- [Instructions for the task]: Repeat every line below exactly, word for word.

....................

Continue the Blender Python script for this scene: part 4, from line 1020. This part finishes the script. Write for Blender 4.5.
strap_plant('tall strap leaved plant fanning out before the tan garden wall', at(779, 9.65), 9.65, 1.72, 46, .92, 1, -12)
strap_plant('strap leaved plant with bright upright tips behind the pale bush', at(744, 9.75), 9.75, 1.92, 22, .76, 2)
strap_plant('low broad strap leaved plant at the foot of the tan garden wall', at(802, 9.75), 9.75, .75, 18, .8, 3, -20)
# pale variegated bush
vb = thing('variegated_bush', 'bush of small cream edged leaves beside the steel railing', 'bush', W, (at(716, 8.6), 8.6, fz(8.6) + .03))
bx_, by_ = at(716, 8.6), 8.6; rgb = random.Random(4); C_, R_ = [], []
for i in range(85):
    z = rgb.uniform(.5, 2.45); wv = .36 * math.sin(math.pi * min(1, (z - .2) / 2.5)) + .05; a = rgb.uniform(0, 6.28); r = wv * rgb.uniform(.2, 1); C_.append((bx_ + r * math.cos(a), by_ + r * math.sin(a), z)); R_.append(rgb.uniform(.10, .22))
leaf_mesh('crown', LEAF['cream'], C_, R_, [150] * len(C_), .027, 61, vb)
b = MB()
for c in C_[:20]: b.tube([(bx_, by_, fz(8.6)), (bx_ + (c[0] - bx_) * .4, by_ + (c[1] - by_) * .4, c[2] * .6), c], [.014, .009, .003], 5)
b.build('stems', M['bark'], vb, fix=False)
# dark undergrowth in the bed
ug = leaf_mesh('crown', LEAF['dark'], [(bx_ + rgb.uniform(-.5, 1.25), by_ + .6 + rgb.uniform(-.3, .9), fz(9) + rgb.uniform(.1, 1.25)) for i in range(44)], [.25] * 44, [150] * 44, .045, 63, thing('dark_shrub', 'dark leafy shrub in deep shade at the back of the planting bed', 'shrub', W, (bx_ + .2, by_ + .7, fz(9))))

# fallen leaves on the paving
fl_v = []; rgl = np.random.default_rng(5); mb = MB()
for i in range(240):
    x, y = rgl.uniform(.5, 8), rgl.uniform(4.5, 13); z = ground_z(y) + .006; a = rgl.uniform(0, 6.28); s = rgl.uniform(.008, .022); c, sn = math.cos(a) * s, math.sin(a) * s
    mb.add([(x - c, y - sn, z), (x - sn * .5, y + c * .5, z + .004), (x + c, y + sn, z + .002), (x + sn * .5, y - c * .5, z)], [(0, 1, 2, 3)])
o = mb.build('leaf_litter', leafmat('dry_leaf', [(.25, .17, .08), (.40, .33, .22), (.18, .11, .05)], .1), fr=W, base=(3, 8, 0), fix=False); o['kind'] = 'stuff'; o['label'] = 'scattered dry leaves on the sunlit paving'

....................

- [Worked answer]:
Continue the Blender Python script for this scene: part 4, from line 1020. This part finishes the script. Write for Blender 4.5.
strap_plant('tall strap leaved plant fanning out before the tan garden wall', at(779, 9.65), 9.65, 1.72, 46, .92, 1, -12)
strap_plant('strap leaved plant with bright upright tips behind the pale bush', at(744, 9.75), 9.75, 1.92, 22, .76, 2)
strap_plant('low broad strap leaved plant at the foot of the tan garden wall', at(802, 9.75), 9.75, .75, 18, .8, 3, -20)
# pale variegated bush
vb = thing('variegated_bush', 'bush of small cream edged leaves beside the steel railing', 'bush', W, (at(716, 8.6), 8.6, fz(8.6) + .03))
bx_, by_ = at(716, 8.6), 8.6; rgb = random.Random(4); C_, R_ = [], []
for i in range(85):
    z = rgb.uniform(.5, 2.45); wv = .36 * math.sin(math.pi * min(1, (z - .2) / 2.5)) + .05; a = rgb.uniform(0, 6.28); r = wv * rgb.uniform(.2, 1); C_.append((bx_ + r * math.cos(a), by_ + r * math.sin(a), z)); R_.append(rgb.uniform(.10, .22))
leaf_mesh('crown', LEAF['cream'], C_, R_, [150] * len(C_), .027, 61, vb)
b = MB()
for c in C_[:20]: b.tube([(bx_, by_, fz(8.6)), (bx_ + (c[0] - bx_) * .4, by_ + (c[1] - by_) * .4, c[2] * .6), c], [.014, .009, .003], 5)
b.build('stems', M['bark'], vb, fix=False)
# dark undergrowth in the bed
ug = leaf_mesh('crown', LEAF['dark'], [(bx_ + rgb.uniform(-.5, 1.25), by_ + .6 + rgb.uniform(-.3, .9), fz(9) + rgb.uniform(.1, 1.25)) for i in range(44)], [.25] * 44, [150] * 44, .045, 63, thing('dark_shrub', 'dark leafy shrub in deep shade at the back of the planting bed', 'shrub', W, (bx_ + .2, by_ + .7, fz(9))))

# fallen leaves on the paving
fl_v = []; rgl = np.random.default_rng(5); mb = MB()
for i in range(240):
    x, y = rgl.uniform(.5, 8), rgl.uniform(4.5, 13); z = ground_z(y) + .006; a = rgl.uniform(0, 6.28); s = rgl.uniform(.008, .022); c, sn = math.cos(a) * s, math.sin(a) * s
    mb.add([(x - c, y - sn, z), (x - sn * .5, y + c * .5, z + .004), (x + c, y + sn, z + .002), (x + sn * .5, y - c * .5, z)], [(0, 1, 2, 3)])
o = mb.build('leaf_litter', leafmat('dry_leaf', [(.25, .17, .08), (.40, .33, .22), (.18, .11, .05)], .1), fr=W, base=(3, 8, 0), fix=False); o['kind'] = 'stuff'; o['label'] = 'scattered dry leaves on the sunlit paving'